Saturday, May 30, 2009

Wieliczka Salt Mine in Krakow, Poland

We took an excursion to Wieliczka Salt Mine. The mines were used for mining salt until the late 1990s, but they were open to tourism long before that. Each of the rooms were mined for salt, and then some miners carved statues out of salt after work hours.

Salt statues

The salt mines house the largest underground chapel. It has a hand carved altar and many reliefs in the walls, including a nativity scene and a copy of The Last Supper. Even the tile in the floor is hand carved, and the chandeliers are made from salt crystals. There is also a statue of the pope. The whole chapel was carved by only three miners, except for the statue of the pope, which was carved by a fourth.

St King's Chapel

Altar and salt crystal chandelier

Hand-carved relief of The Last Supper

Salt statue of the pope

The salt is surprisingly gray from impurities.
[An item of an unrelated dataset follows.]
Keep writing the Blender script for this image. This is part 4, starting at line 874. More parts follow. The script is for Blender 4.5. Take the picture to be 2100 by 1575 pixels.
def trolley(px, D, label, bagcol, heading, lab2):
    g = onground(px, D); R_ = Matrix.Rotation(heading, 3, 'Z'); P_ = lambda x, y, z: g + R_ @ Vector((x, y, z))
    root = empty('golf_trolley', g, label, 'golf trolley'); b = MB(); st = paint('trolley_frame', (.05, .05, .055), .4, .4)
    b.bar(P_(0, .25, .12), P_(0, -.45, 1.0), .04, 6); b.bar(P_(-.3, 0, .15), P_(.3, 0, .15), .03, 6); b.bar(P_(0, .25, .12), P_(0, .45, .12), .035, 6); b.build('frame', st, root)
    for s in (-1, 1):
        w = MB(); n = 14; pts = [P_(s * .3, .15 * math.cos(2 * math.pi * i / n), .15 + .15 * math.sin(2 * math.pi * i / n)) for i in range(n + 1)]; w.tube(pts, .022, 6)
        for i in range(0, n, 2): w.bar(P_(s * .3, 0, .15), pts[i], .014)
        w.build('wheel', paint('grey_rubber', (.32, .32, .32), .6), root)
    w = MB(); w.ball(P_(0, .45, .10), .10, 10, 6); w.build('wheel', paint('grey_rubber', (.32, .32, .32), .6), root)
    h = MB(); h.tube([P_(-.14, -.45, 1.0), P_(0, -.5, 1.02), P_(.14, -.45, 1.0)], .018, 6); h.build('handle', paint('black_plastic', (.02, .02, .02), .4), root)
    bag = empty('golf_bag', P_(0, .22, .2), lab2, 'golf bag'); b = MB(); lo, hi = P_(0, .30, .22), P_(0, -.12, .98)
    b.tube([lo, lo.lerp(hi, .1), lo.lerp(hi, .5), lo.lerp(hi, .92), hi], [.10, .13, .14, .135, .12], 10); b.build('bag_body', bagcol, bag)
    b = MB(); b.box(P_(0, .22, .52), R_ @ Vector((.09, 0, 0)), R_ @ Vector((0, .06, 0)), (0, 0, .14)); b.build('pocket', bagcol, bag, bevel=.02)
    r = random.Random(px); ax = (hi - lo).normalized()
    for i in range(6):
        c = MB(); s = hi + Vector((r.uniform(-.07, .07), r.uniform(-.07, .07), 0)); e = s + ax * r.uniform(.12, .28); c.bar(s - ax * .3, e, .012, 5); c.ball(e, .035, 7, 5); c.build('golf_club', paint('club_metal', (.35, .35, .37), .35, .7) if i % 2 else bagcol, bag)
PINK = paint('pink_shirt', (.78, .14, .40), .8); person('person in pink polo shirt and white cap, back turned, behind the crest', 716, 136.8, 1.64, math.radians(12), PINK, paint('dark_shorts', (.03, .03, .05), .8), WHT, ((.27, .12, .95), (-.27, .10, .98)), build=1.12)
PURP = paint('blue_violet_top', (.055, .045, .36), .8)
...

Many people find it hard to believe that salt can be that gray, so they let you lick the walls to taste the salt.

Phil can verify that the mine walls were salty

2 comments:

Melissa said...

Wow! The salt mines are really neat and interesting! Did Phil really lick the wall?!

Julie Shilane said...

Not really. He ran his finger down the wall and tasted the salt on his finger.